Kristina Cho’s Mooncakes and Milk Bread is a spectacular cookbook. It has gorgeous photography, clearly explained recipes, and threads that tie her upbringing in Cleveland, Ohio to the greater Chinese diaspora.
Cho grew up in her family’s Chinese restaurants. Initially, she wanted to be a chef, like her grandfather, but instead studied architecture, eventually creating a food blog as a release for her love of cooking. Mooncakes and Milk Bread works as an introduction to Chinese baking (and steaming and pan frying). She clearly explains ingredients, techniques and methodologies so that an interested learner doesn’t feel lost in the unfamiliar. She provides some foundational recipes like the Mother of All Milk Bread Dough and then riffs off of them throughout the book, in ways that make me feel like I could take that basic recipe and apply my own creativity.
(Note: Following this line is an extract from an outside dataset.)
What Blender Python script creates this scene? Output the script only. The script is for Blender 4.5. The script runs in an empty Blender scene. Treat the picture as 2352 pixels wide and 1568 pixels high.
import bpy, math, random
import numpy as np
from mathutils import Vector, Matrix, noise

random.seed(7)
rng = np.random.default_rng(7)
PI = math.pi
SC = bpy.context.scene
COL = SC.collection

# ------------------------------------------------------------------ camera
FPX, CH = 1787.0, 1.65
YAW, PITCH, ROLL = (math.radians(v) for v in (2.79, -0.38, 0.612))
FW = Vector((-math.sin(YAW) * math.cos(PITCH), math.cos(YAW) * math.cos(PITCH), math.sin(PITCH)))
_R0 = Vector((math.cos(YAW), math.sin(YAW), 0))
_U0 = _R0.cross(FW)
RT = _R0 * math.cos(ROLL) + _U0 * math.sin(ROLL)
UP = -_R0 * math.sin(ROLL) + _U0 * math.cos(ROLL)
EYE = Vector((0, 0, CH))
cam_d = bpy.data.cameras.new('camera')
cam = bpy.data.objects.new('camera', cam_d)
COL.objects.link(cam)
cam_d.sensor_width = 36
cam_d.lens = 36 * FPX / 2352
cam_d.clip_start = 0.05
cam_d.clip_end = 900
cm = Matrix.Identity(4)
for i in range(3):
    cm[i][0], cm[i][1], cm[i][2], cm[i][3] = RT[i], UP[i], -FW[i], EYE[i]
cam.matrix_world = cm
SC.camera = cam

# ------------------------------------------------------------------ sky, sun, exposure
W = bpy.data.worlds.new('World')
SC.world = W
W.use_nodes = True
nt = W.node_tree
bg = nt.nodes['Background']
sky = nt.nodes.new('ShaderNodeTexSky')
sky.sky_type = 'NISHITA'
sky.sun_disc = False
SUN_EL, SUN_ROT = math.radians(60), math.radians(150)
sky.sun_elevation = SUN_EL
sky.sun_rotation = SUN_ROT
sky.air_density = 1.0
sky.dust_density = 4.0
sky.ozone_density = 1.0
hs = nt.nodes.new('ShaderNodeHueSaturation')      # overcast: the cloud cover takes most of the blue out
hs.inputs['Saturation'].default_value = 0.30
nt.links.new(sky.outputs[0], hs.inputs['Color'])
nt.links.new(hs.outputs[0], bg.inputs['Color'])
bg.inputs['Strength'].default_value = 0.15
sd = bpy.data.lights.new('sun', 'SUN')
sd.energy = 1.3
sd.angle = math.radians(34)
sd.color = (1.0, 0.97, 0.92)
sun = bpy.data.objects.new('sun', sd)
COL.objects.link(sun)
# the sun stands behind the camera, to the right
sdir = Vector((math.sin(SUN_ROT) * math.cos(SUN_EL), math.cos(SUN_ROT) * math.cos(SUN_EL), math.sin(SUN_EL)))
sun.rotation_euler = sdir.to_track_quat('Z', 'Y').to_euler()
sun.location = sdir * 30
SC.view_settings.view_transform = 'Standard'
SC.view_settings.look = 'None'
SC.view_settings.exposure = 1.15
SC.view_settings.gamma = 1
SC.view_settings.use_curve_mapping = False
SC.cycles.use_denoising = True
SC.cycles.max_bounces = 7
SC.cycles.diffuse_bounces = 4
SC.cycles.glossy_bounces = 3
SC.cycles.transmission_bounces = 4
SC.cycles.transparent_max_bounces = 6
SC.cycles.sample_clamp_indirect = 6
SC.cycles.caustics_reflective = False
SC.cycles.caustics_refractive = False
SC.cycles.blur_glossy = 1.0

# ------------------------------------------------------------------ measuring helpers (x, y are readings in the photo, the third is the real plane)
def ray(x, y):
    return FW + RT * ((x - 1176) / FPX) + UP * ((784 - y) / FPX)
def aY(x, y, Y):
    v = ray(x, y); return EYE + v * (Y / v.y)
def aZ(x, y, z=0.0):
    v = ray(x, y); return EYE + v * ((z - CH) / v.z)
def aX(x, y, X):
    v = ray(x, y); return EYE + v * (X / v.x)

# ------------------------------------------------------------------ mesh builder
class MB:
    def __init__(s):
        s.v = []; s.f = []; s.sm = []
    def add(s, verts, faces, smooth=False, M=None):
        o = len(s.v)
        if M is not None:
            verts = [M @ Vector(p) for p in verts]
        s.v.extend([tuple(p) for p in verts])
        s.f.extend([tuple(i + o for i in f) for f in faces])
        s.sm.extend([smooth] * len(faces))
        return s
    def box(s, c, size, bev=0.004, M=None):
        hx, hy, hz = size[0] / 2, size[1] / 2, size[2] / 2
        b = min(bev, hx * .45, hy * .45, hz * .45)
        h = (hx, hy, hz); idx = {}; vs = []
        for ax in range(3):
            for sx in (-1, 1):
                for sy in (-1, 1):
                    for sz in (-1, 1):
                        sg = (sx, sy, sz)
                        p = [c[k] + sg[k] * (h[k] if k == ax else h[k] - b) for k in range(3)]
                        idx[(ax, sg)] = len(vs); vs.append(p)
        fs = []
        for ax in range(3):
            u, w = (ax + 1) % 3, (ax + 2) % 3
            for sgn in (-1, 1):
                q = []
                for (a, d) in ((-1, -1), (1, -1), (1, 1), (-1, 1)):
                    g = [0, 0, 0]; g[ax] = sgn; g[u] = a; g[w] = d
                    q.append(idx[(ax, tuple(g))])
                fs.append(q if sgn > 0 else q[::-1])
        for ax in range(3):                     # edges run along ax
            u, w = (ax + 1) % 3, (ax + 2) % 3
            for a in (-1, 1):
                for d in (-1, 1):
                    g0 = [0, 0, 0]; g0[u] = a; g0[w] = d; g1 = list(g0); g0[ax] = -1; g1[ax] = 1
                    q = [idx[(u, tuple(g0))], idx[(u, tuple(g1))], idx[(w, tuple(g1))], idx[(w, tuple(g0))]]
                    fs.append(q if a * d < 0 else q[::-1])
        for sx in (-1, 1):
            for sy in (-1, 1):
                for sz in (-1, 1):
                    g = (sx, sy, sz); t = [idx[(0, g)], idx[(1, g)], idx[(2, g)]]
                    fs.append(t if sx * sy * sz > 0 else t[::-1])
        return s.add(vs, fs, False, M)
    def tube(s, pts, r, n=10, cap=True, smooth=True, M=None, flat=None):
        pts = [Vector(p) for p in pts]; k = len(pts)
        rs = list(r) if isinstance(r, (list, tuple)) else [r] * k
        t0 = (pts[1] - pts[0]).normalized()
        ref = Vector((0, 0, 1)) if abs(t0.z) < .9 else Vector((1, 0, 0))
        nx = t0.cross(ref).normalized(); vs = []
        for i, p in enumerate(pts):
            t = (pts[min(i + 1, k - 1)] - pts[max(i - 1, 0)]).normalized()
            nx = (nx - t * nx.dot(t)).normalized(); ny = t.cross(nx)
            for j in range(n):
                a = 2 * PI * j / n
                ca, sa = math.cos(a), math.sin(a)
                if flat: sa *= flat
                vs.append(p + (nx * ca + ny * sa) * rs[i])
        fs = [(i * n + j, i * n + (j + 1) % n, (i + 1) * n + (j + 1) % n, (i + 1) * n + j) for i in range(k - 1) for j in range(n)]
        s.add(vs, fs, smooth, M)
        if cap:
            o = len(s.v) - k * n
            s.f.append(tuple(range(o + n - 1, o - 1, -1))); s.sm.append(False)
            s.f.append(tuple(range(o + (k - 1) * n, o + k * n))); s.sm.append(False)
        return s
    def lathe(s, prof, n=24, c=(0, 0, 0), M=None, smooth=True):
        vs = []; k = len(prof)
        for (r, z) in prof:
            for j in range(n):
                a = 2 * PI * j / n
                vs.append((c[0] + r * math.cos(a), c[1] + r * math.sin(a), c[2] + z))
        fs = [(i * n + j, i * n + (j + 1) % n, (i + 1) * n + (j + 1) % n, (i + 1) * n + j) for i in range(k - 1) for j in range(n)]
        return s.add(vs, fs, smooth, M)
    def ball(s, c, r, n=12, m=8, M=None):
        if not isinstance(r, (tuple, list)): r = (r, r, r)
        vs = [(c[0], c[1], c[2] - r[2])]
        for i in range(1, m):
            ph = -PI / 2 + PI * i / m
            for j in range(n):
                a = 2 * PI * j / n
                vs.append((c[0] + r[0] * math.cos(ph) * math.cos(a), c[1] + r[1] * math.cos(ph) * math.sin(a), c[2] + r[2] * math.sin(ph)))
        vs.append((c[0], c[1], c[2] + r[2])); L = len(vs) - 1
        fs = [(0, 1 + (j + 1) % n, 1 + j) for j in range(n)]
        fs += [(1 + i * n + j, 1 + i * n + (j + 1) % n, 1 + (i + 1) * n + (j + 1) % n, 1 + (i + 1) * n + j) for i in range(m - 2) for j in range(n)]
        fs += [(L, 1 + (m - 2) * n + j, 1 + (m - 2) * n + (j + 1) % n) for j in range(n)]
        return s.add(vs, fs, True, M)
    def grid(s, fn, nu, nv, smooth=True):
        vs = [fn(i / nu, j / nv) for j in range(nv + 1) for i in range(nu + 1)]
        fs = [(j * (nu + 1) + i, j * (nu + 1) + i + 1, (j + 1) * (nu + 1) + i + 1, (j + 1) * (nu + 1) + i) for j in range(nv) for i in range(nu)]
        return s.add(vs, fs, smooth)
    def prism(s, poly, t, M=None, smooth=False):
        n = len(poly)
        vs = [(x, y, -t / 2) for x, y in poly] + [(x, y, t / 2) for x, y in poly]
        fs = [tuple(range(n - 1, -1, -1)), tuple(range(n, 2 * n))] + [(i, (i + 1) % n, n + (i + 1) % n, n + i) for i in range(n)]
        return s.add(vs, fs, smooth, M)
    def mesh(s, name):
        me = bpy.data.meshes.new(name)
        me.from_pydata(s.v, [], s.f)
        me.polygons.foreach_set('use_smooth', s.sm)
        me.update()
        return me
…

There are so many bun recipes in this book. steamed buns, baked buns, plain buns, sweet buns and savory buns. Some buns are traditional (Pineapple Buns and Char Sui Bao), use traditional Chinese ingredients in in non traditional forms (Milk Bread Donuts with Salted Egg Yolk Cream), or incorporate other American ingredients into traditional bun styles (After School PB&J Buns and Thanksgiving Leftovers Gua Boa).
I became absorbed in the bun recipes, but the book is stuffed with cakes, pastries, tarts, cookies (no fortune cookies), dumplings, and breakfast. I loved that Cho showed how to make a variety of mooncakes, including how to makes some adorably shaped mooncakes without a mooncake mold.
My only frustration was that I wasn’t able to test recipes. A combination of health issues and work demands ruled out a trek to the store and playing with recipes. I can’t wait to get my hands on a paper copy and my self into the H-Mart.
Thank you to NetGalley and Harper Horizon for the advance reader copy. My opinions are my own.